What does reversal of Roe v. Wade mean for Kentucky?
Published 1:51 pm Monday, June 27, 2022
TESSA REDMOND
Kentucky Today
With the Supreme Court’s 6-3 ruling that topples Roe v. Wade and Casey v. Planned Parenthood, the issue of abortion has returned to the states. For Kentucky, that means abortion is no longer an option.
“As of this morning, except where the health of the mother is at risk, abortion is no longer lawful in the commonwealth,” said Kentucky Attorney General Daniel Cameron at a press conference on Friday. “In the coming days, my office will pursue court orders that reflect this new legal reality.”
Kentucky’s trigger law, which was enacted in 2019 as House Bill 148, automatically took effect upon the overturning of Roe. Kentucky is one of 13 states where abortion ended once Roe was overturned.
The law, also known as the Human Life Protection Act, bans elective abortion in the commonwealth, but permits the procedure if a physician determines it can “prevent the death or substantial risk of death” of a pregnant woman. It also allows abortions to “prevent the serious, permanent impairment of a life-sustaining organ of a pregnant woman.”
Outside of these provisions, performing an abortion is now a Class D felony. But a woman who obtains an abortion would not be liable to any criminal prosecution or penalty.
One of Kentucky’s primary abortion providers, EMW Women’s Surgical Center, stopped performing abortions shortly after the Dobbs decision while their legal team assessed the intersection of Friday’s ruling with federal and state laws.
“The ACLU of Kentucky and its partners are prepared to file a case in state court arguing the Kentucky Constitution allows for the legal right to access abortion,” said the ACLU of Kentucky in a press release. “We will aggressively litigate this claim on behalf of our Louisville-based client, EMW Women’s Surgical Center, seeking relief from the courts that will allow all providers to resume providing abortions as soon as possible.”
EMW and Planned Parenthood in Louisville stopped providing abortions for a week in April while a challenge to House Bill 3 was pending. The multi-faceted pro-life bill was effectively blocked by a federal judge in May.
Other abortions laws enjoined in federal court include a “heartbeat bill” prohibiting abortions after a fetal heartbeat is detected, a 15-week abortion ban similar to the Mississippi legislation at the epicenter of Dobbs and a live dismemberment abortion ban that the Supreme Court ruled Cameron could continue to defend in March.
Now Cameron and his team will begin working with the court to dismiss injunctions and untangle the web of Kentucky’s abortion laws.

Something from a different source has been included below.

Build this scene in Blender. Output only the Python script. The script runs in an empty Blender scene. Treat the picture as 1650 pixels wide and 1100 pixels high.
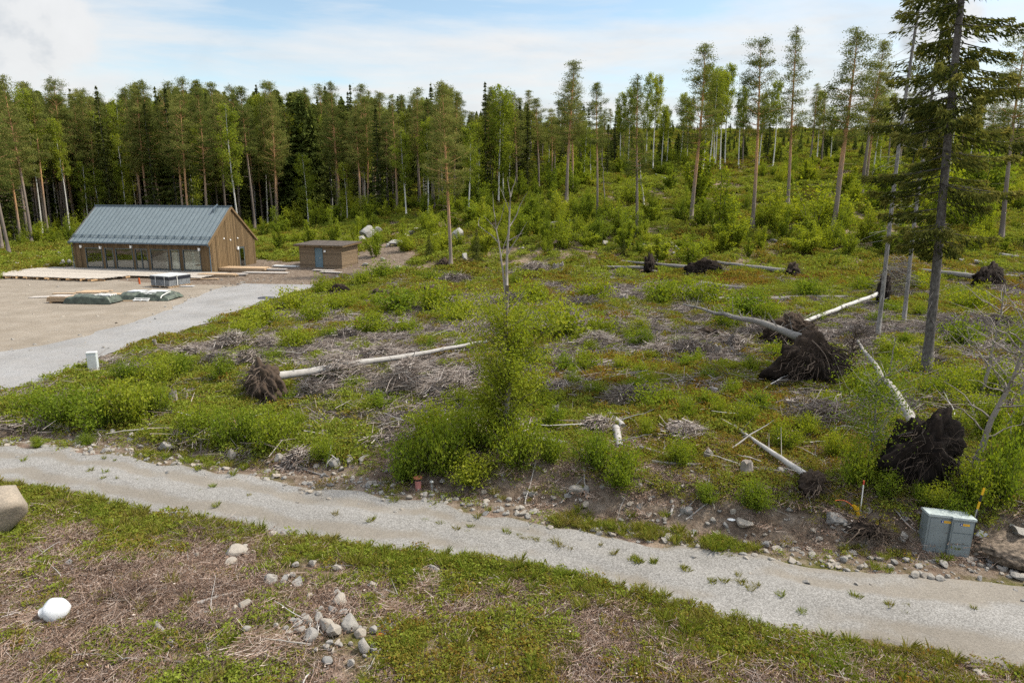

“The decision certainly eliminates the basis for those challenges to Kentucky’s abortion laws,” said Brett Nolan, Kentucky’s principal deputy solicitor general. “The cases don’t just go away. We have to ask courts to lift injunctions and dismiss cases, which is what we’ll plan on doing in the future.”
With abortion returned to the states, Kentucky voters will have a chance to make their voices heard on the issue come November 8.
The “Yes for Life” amendment, labeled constitutional amendment two on the ballot, would clarify that there is no right to abortion or abortion funding enshrined in the state’s constitution.
Addia Wuchner, executive director of Kentucky Right to Life, said the amendment will prevent judicial activism—similar to that which brought about Roe in 1973.
“Voting yes on constitutional amendment number two is our opportunity ensure no judge puts his own politics above the will of the people and invents a right to abortion in our commonwealth,” Wuchner said.
Jim Ewing, the advisory chairman of the Friends of Life Kentucky and pastor of First Baptist Church Calvert City, offered a statement about the decision.
“The overturn of Roe v. Wade is a blessing of God as well as a crucial step in the goal of Friends of Life Kentucky to end elective abortion across Kentucky,” he said. “I am grateful for the countless lives that will be saved by this decision, but we must never lose sight of the tragic loss of some 63 million children that were the result of an egregious decision nearly 50 years ago.
“As we approach the coming elections in November, I urge Kentucky Baptists to continue pray for our state legislators as they face the inevitable pressure to back away from their current strong pro-life stance. I also want to encourage Kentucky Baptists to vote for the proposed amendment to the Kentucky Constitution that affirms the idea that there is no specific or implied affirmation or support for abortion in our state Constitution.”
The amendment would not directly impact abortion access in Kentucky under the trigger law and other pieces of pro-life legislation, which already ban the procedure now that Roe and Casey have been overturned.
“Abortion is, for all intents and purposes, over here in the commonwealth,” Cameron said.
Republican Rep. Nancy Tate, lead sponsor of an omnibus pro-life bill passed into law in April, praised the high court’s decision, calling it a “historic and tide-turning day in the fight to protect humanity’s most innocent.”
“The Supreme Court has given the power back to the states to decide, which is how it should have always been,” Tate said. “From this moment on, states have the power to choose whether or not to uphold the sanctity of life. Abortions will now be illegal in the commonwealth, except to protect the life of the mother.”